Aufschlussreich ist in diesem Zusammenhang aber eine Entscheidung des LAG Köln (LAG Köln 19.12.2019 – 7 Sa 444/19, ArbRB online). Demnach ist das Verbot der Nutzung privater Mobilfunktelefone während der dienstlichen Einsatzzeiten von Sicherheits- und Kontrollkräften an einem Verkehrsflughafen rechtlich nicht unzulässig. Die vom Gericht angestellten Überlegungen gelten allerdings auch in anderen Fällen. Demnach stellt die Nutzung eines privaten Mobiltelefons mit seinen zahlreichen Funktionsmöglichkeiten eine erhebliche mögliche Quelle der Ablenkung dar. Dies gilt für das Führen und Annehmen von Telefonaten, für das Senden wie Empfang und Lesen von Nachrichten ebenso wie – erst recht – für das Surfen im Internet. Ein gestaffeltes Verbot fordert das Gericht zu Recht nicht, da dies unpraktikabel und nicht rechtssicher handhabbar ist.

Praxistipp:

In der Praxis sollte ein vom Arbeitgeber gewünschtes generelles Verbot der privaten Nutzung von Mobiltelefonen während der Arbeitszeit vertraglich oder kollektivrechtlich vereinbart werden, sofern es eines solchen Verbots aufgrund bestehender Arbeitsschutzvorschriften überhaupt bedarf.
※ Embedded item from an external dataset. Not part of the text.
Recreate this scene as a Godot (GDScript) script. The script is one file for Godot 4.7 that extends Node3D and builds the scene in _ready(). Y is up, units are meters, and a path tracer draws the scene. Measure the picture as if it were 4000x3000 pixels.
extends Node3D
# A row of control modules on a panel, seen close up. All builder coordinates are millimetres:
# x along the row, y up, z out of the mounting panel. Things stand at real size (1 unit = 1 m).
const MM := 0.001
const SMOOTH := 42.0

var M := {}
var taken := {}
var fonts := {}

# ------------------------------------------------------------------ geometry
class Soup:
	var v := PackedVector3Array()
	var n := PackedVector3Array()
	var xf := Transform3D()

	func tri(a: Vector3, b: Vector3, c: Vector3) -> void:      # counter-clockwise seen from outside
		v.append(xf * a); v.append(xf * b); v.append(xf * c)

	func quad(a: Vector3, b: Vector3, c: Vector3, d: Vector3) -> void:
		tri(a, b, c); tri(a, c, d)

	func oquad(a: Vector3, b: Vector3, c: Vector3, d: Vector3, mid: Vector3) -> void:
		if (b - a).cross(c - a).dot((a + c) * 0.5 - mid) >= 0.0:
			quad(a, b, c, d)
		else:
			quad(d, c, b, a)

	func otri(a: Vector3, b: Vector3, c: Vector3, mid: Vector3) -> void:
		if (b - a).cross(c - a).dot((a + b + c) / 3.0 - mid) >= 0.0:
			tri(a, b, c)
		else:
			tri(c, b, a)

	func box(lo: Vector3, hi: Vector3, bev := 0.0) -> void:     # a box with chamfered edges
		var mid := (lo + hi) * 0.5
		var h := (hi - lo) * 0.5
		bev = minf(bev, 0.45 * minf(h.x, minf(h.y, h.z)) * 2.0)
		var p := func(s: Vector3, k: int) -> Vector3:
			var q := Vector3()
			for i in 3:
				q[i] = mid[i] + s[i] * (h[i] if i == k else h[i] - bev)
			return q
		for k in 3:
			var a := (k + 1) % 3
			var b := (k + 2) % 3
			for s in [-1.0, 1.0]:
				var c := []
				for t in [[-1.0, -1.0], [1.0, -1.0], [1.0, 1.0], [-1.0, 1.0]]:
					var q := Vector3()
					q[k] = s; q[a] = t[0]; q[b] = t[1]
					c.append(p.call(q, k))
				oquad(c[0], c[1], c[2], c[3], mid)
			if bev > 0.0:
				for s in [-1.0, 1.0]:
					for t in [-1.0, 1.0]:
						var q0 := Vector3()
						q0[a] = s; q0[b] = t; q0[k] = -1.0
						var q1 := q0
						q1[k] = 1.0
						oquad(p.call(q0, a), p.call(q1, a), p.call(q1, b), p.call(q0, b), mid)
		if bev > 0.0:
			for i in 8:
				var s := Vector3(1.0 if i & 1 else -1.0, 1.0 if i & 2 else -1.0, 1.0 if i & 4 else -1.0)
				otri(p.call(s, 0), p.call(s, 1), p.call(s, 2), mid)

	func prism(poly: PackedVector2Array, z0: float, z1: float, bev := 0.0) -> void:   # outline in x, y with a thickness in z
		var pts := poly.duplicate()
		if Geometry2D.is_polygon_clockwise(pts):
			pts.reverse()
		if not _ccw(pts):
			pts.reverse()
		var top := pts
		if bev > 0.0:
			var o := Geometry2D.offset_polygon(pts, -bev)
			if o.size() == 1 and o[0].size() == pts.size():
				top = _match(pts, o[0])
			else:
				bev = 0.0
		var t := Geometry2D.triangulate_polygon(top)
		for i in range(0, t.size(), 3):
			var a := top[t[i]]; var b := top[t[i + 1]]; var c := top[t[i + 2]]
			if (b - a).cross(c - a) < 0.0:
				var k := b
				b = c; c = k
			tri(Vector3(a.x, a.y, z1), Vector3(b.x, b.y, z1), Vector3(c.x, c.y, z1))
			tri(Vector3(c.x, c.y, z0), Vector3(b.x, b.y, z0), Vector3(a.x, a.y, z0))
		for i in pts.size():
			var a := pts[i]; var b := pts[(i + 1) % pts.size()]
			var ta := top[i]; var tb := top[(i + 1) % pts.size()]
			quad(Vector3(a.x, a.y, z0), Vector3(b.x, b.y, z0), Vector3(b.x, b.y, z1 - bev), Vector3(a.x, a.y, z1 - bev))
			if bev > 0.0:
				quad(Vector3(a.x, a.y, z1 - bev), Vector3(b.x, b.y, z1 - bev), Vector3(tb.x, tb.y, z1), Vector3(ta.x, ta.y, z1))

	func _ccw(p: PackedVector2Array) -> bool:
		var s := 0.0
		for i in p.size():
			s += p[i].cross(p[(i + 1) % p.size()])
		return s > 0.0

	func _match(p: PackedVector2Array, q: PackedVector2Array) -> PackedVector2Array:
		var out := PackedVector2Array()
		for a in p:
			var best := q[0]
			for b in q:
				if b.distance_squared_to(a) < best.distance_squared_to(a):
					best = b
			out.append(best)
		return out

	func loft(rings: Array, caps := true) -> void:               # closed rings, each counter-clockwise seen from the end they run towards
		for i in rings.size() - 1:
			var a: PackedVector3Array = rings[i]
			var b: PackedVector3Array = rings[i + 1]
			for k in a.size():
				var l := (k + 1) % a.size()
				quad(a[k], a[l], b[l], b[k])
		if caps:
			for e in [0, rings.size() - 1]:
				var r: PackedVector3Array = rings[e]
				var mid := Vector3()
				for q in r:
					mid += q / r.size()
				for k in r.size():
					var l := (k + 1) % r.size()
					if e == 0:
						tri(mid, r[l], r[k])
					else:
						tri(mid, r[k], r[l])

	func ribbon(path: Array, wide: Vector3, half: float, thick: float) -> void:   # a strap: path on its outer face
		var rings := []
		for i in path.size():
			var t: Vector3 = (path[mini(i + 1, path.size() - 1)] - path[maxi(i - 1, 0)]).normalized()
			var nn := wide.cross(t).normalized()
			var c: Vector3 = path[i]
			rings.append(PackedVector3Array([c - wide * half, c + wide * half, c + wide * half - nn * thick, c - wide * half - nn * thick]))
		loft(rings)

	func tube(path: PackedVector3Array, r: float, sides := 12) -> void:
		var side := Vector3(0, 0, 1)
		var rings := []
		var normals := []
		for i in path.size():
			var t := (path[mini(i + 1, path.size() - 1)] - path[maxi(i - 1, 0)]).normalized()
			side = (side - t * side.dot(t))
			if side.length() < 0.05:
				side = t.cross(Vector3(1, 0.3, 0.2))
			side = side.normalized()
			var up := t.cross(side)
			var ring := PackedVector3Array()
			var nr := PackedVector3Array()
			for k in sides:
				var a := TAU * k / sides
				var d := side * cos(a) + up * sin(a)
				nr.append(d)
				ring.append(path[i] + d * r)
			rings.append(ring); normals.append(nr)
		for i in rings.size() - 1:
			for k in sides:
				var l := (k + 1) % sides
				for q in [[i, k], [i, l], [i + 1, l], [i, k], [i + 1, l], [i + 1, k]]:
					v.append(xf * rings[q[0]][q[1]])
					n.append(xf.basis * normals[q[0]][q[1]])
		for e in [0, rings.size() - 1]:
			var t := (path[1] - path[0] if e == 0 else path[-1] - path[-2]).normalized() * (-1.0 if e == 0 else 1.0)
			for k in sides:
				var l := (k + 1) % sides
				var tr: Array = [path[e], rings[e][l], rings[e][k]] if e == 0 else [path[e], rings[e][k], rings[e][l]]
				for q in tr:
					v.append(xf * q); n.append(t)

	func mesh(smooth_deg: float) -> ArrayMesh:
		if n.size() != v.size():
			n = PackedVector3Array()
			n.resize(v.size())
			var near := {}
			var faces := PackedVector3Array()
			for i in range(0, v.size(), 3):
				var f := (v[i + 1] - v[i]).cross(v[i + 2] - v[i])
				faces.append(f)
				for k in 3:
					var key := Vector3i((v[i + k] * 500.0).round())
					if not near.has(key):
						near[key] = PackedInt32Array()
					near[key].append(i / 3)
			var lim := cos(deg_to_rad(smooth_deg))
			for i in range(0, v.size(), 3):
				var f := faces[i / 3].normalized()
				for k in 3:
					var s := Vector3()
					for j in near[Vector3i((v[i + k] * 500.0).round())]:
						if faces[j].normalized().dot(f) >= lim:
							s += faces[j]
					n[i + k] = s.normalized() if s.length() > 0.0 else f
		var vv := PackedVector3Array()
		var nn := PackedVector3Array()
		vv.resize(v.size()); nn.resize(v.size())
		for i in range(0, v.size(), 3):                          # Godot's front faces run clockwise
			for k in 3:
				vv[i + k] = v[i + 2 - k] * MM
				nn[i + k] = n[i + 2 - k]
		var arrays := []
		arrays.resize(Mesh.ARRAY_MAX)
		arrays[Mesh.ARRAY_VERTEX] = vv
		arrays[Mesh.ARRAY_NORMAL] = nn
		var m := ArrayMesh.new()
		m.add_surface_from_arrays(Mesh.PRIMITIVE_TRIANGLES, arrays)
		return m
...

Gibt es keine derartige Regelung, sollte im Rahmen der Ausübung des Direktionsrechts dargelegt werden, aus welchen Gründen aus Sicht des Arbeitgebers ein entsprechendes berechtigtes betriebliches Interesse besteht. Insbesondere im Produktionsbereich wird man sich auf die Gefahr von Ablenkungen berufen können.